— BEGIN Given data —

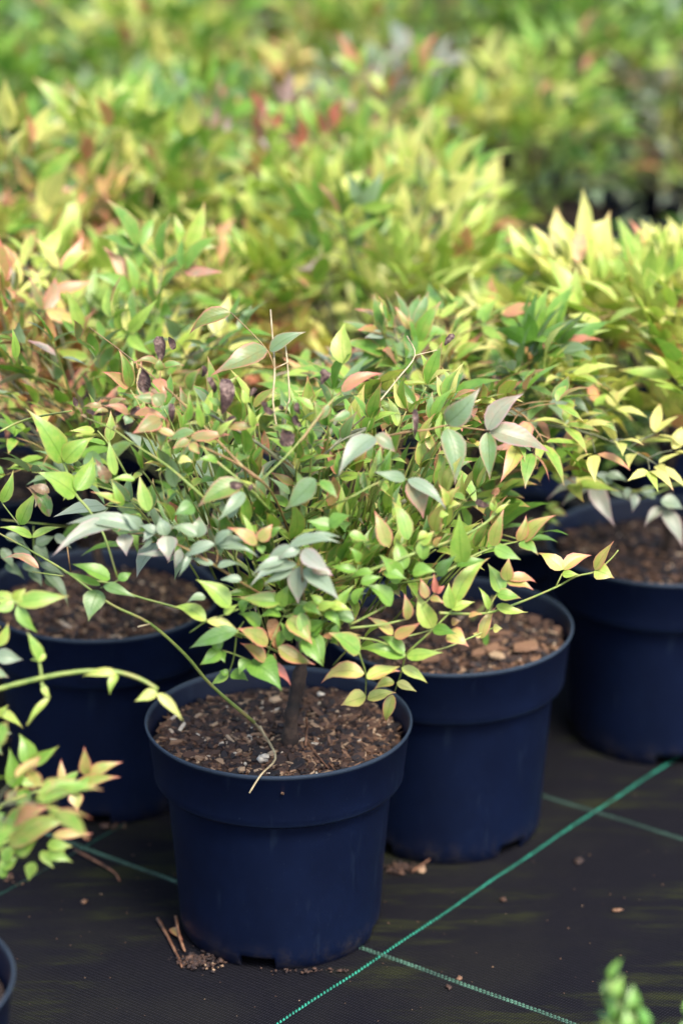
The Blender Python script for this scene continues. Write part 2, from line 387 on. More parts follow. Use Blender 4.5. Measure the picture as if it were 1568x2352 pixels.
# ------------------------------------------------------------------ procedural leaf sprays
STEMS = [M['leaf'], M['stem'], M['redstem'], M['grey'], M['dry'], M['dead']]
def leaflet_cluster(mb, P, d, nrmv, size, st, rng, cnt=3, fine=False):
    """a pinna's end: a terminal leaflet and a pair beside it"""
    side = nrm(np.cross(d, nrmv)); 
    dirs = [d] + [nrm(d * .62 + side * s_ * .8) for s_ in (-1, 1)]
    if cnt >= 5: dirs += [nrm(d * .4 + side * s_ * .95) for s_ in (-1, 1)]
    for i, dd in enumerate(dirs[:cnt]):
        L = size * rng.uniform(.75, 1.15) * (1.12 if i == 0 else .88)
        up = st['up'] + rng.uniform(-.35, .35)
        dd = nrm(dd + np.array([0, 0, up]) + np.array([rng.gauss(0, .16), rng.gauss(0, .16), rng.gauss(0, .12)]))
        b = P - (d * size * .55 * (i > 2)) + dd * .003
        nn = nrm(nrmv + np.array([rng.gauss(0, .35), rng.gauss(0, .35), .45]))
        t = min(1, max(0, st['t'] + rng.gauss(0, st['ts']) + st.get('off', 0)))
        r = max(0, st['r'] + rng.gauss(0, .22)); dmg = max(0, rng.gauss(st.get('d', .05), .16)) if rng.random() < .4 else 0
        if rng.random() < st.get('redp', .02): r = 1.25
        leaf(mb, b, b + dd * L, nn, L * rng.uniform(.28, .40), (t, r, dmg), 0, rng, fine=fine, arch=rng.uniform(.03, .14) + st.get('droop', 0), fold=rng.uniform(.1, .4))
def spray(mb, P0, P1, P2, st, rng, nodes=5, fine=False, stem_mi=1, r0=.0016):
    """a compound leaf on a bent stalk from P0 over P1 to P2"""
    K = 14; C = [(1 - t) ** 2 * P0 + 2 * t * (1 - t) * P1 + t * t * P2 for t in np.linspace(0, 1, K)]
    tube(mb, C[::2] + [C[-1]], r0, r0 * .45, stem_mi, sides=5, k=1)
    st = dict(st); st['off'] = rng.gauss(0, st['ts'] * 1.1); st['r'] = st['r'] * rng.choice([.3, .8, 1.0, 1.5])
    L = sum(np.linalg.norm(C[i + 1] - C[i]) for i in range(K - 1))
    for q in range(nodes):
        t = .34 + .60 * q / max(1, nodes - 1); i = min(K - 2, int(t * (K - 1)))
        P = C[i] + (C[i + 1] - C[i]) * (t * (K - 1) - i); d = nrm(C[i + 1] - C[i])
        side = nrm(np.cross(d, np.array([rng.gauss(0, .25), rng.gauss(0, .25), 1.0]))); nv = nrm(np.cross(side, d))
        pl = L * (.30 - .16 * (t - .34)) * rng.uniform(.7, 1.2)
        for s_ in (-1, 1):
            if rng.random() < .07: continue
            pd = nrm(side * s_ * .85 + d * .55 + np.array([0, 0, .12 + st['up'] * .4 + rng.uniform(-.2, .2)]))
            E_ = P + pd * pl
            tube(mb, [P, P + pd * pl * .5 + np.array([0, 0, .002]), E_], r0 * .5, r0 * .3, stem_mi, sides=4, k=1)
            leaflet_cluster(mb, E_, pd, nv, st['s'] * (1 - .18 * t), st, rng, 3 if q > 1 or rng.random() < .4 else 5, fine)
    leaflet_cluster(mb, C[-1], nrm(C[-1] - C[-2]), np.array([0, 0, 1.0]), st['s'] * .95, st, rng, 5, fine)

STYLES = {
 'yellow': dict(t=.88, ts=.08, r=.16, up=.55, s=.060, redp=.03, droop=-.02, d=.05),
 'lime':   dict(t=.68, ts=.13, r=.32, up=.25, s=.058, redp=.03, d=.08),
 'orange': dict(t=.80, ts=.12, r=.80, up=.42, s=.064, redp=.12, d=.08),
 'green':  dict(t=.44, ts=.12, r=.15, up=.12, s=.058, redp=.02, droop=.02, d=.08),
 'grey':   dict(t=.16, ts=.14, r=.45, up=-.25, s=.048, redp=.03, d=.25, droop=.06),
 'mixed':  dict(t=.50, ts=.24, r=.60, up=.05, s=.055, redp=.08, d=.2),
 'pale':   dict(t=.62, ts=.17, r=.66, up=.05, s=.046, redp=.05, d=.12),
}
def grow(parent, style, seed, n=20, rad=.22, top=.62, zc=.40, ztr=.30, fine=False, zs=.205, sub=None, trunk_lean=(0, 0), low=.35):
    """trunk and its leaf sprays on a potted plant; sub: share of sprays in a second style"""
    rng = random.Random(seed); st = STYLES[style]
    mb = MB(); tl = np.array([trunk_lean[0], trunk_lean[1], 0])
    tp = [np.array([0, 0, zs - .01]), np.array([.004, -.003, zs + .04]) + tl * .3, np.array([-.003, .002, ztr * .5 + zs * .5 + .01]) + tl * .6, np.array([0, 0, ztr]) + tl]
    tube(mb, tp, .0065, .0045, 0, sides=8, k=4, knob=.14, rng=rng)
    mains = []
    for k in range(4):
        a = k * 1.57 + rng.uniform(-.5, .5); e = tp[-1] + np.array([math.cos(a) * .05, math.sin(a) * .05, rng.uniform(.07, .12)])
        tube(mb, [tp[2], tp[-1] * .6 + e * .4, e], .0035, .0022, 0, sides=6, k=3, knob=.1, rng=rng); mains.append(e)
    mb.build('trunk', M['bark'], parent)
    for k in range(n):
        s2 = STYLES[sub] if sub and k % 4 == 0 else st
        f = (k + .5) / n; el = math.asin(-low + (1 + low) * f * .98) if True else 0
        a = k * 2.39996 + rng.uniform(-.3, .3)
        rr = rad * rng.uniform(.62, 1.28); hh = (top - zc) * rng.uniform(.62, 1.16)
        E_ = np.array([math.cos(a) * math.cos(el) * rr, math.sin(a) * math.cos(el) * rr, zc + math.sin(el) * (hh if el > 0 else .14)])
        s_ = min(mains, key=lambda q: np.linalg.norm((q - E_)[:2])) if el > .1 else tp[-1]
        s_ = s_ + np.array([rng.gauss(0, .008), rng.gauss(0, .008), -rng.uniform(0, .03)])
        mid = (s_ + E_) / 2 + np.array([0, 0, rng.uniform(.03, .08)]) * (1 if el < .9 else .2)
        m2 = MB(); spray(m2, s_, mid, E_, s2, rng, nodes=rng.choice([4, 5, 5, 6]), fine=fine, stem_mi=rng.choice([1, 1, 2, 3]))
        m2.build('leaf_spray', STEMS, parent)
    if style == 'lime' and sub == 'orange':
        m2 = MB(); rs_ = dict(STYLES['orange'], r=1.9, t=.45, up=.7, s=.045)
        for (x_, y_) in ((-.10, -.12), (-.05, -.15)): spray(m2, tp[-1], np.array([x_ * .5, y_ * .5, top - .12]), np.array([x_, y_, top - .03]), rs_, rng, nodes=2, stem_mi=2)
        o_ = m2.build('leaf_spray', STEMS, parent); o_['label'] = 'red young leaves at the top'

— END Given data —

▶ **Task goal**
Where a line of the material above holds the string "from", copy that line.

▶ **Full solution**
The Blender Python script for this scene continues. Write part 2, from line 387 on. More parts follow. Use Blender 4.5. Measure the picture as if it were 1568x2352 pixels.
    """a compound leaf on a bent stalk from P0 over P1 to P2"""